Wednesday, June 20, 2018

Texans who have child support concerns may be interested in a recent out-of-state court ruling that required a father to foot the entire bill for his child's college education. The case highlights what many people go through when a non-custodial parent's income increases significantly after a child support order is made. The couple involved was divorced in 1993, and at that time, the father's child support payments were set at $175 per week for two children.

At the time of the separation, the man was only making an annual income of $29,000. By 2008, his income had drastically increased to approximately $250,000 per year, although the child support for the two children stayed the same. The woman's income remained below $40,000 per year the entire time.

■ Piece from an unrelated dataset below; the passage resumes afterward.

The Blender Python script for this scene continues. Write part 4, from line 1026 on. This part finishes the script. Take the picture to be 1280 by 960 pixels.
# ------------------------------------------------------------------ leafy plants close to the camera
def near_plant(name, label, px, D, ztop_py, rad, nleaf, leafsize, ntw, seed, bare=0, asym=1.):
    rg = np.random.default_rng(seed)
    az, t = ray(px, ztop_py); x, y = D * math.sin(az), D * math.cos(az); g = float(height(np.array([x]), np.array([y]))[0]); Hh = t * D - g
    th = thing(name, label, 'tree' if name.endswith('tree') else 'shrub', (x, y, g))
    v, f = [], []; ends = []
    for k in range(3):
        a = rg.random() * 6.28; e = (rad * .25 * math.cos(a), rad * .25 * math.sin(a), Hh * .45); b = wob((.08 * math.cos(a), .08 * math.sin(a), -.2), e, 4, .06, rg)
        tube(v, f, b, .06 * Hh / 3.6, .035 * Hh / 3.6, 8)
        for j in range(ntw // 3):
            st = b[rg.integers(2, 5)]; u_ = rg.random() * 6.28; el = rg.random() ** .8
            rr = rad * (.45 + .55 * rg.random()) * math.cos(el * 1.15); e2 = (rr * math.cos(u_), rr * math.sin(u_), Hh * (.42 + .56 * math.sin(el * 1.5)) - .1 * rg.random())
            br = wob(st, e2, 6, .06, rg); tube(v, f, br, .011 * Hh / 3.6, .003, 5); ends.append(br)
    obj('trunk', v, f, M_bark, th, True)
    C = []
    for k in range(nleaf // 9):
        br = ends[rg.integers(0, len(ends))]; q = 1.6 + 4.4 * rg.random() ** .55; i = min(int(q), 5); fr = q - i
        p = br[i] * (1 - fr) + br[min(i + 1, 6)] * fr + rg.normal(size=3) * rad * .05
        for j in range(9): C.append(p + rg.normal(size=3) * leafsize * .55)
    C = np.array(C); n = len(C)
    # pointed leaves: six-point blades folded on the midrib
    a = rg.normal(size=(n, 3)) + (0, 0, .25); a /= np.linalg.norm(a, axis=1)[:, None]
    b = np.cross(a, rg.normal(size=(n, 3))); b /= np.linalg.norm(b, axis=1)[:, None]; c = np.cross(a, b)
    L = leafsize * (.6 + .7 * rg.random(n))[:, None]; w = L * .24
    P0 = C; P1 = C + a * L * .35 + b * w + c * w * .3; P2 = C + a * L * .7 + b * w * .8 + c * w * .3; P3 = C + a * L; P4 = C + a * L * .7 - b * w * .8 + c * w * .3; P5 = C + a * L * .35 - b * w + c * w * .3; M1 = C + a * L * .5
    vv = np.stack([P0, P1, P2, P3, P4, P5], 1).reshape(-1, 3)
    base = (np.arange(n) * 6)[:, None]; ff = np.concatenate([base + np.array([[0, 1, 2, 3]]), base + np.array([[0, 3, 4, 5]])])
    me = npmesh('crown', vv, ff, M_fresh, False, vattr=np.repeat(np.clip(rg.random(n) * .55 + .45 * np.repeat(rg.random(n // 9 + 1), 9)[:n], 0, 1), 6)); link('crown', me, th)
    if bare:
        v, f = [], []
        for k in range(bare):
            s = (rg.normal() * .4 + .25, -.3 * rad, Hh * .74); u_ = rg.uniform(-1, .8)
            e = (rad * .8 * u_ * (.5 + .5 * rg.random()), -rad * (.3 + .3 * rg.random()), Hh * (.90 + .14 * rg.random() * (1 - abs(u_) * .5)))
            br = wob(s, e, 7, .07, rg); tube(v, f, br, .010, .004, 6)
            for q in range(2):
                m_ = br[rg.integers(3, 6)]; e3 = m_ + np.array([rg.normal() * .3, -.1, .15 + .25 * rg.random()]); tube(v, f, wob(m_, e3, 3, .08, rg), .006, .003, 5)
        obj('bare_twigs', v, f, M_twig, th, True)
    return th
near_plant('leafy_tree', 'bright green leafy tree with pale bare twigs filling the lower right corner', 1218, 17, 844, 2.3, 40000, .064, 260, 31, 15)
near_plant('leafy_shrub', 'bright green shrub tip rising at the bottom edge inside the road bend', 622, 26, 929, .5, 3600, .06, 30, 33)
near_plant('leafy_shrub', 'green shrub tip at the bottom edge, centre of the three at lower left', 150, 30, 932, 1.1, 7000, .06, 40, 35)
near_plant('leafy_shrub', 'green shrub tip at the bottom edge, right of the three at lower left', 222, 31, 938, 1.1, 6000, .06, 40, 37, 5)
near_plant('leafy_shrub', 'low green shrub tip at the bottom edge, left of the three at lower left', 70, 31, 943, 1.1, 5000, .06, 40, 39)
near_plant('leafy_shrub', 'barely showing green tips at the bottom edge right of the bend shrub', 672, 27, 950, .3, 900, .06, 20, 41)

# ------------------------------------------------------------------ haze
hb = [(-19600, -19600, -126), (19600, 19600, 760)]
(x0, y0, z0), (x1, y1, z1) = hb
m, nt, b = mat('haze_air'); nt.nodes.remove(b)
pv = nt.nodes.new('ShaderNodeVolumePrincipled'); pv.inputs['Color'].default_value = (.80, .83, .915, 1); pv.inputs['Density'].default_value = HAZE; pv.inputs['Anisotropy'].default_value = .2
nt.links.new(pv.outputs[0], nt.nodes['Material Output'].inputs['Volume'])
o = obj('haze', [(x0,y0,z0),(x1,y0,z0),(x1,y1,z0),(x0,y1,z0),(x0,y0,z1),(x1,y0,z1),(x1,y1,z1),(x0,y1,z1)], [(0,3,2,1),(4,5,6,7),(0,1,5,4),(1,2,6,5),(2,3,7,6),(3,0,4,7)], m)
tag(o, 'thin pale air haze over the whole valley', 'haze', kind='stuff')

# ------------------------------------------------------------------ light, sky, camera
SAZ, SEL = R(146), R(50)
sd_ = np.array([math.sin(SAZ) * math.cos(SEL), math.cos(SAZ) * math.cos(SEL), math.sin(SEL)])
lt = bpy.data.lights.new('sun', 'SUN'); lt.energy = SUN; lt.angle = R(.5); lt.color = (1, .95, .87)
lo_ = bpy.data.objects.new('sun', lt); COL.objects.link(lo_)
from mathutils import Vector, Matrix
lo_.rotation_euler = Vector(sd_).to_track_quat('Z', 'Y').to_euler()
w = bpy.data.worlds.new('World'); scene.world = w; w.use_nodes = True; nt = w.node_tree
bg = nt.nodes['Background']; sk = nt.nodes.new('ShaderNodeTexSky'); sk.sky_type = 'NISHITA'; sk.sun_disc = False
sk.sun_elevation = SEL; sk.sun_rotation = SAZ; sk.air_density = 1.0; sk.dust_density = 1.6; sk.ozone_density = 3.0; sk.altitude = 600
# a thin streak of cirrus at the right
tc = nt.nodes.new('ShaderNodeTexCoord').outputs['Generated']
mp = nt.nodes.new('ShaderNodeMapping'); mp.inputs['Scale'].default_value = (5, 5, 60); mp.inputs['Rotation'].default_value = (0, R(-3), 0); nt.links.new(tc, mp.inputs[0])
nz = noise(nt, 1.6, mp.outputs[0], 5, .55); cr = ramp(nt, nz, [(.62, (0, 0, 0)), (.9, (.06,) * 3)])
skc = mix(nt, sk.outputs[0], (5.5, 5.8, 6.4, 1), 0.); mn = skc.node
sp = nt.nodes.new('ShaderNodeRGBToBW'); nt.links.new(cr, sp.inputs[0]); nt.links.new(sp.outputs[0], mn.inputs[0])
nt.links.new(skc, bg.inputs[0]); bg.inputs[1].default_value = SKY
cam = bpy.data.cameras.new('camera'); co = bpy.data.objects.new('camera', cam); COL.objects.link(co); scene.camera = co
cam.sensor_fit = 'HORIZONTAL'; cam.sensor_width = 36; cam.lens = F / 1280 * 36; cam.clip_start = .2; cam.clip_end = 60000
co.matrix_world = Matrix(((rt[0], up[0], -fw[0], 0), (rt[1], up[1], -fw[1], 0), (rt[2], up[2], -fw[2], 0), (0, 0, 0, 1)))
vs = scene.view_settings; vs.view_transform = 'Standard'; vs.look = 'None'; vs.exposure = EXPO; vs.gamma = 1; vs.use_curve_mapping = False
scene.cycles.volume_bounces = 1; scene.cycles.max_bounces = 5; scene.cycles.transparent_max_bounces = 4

In 2006, the son elected to attend college, and his father agreed via email to help assist his son with expenses and also to repay his student loans. However, in the same message, the father also wrote that he was reducing the child support payments for his other son to only $100 a week. Still, the father apparently didn't fulfill his promise to the son who was in college, and the ex-wife sued.

Initially, a South Carolina family court sided with the ex-husband and said he was not required to pay college costs for his children. In addition, the family court reduced the woman's child support and also refused to make the man pay for her attorney costs. Fortunately for the woman, the state Supreme Court heard the case and reversed the family court's previous rulings. The mother in the case saw the decision as a victory for all children of divorced parents throughout South Carolina.

This story took place outside of Texas, but readers in the El Paso area certainly have related concerns. Custodial and non-custodial parents alike will want to explore all of their options regarding child support law in Texas. Doing so can help ensure that the best interests of the child -- both for education and health -- remain a top priority.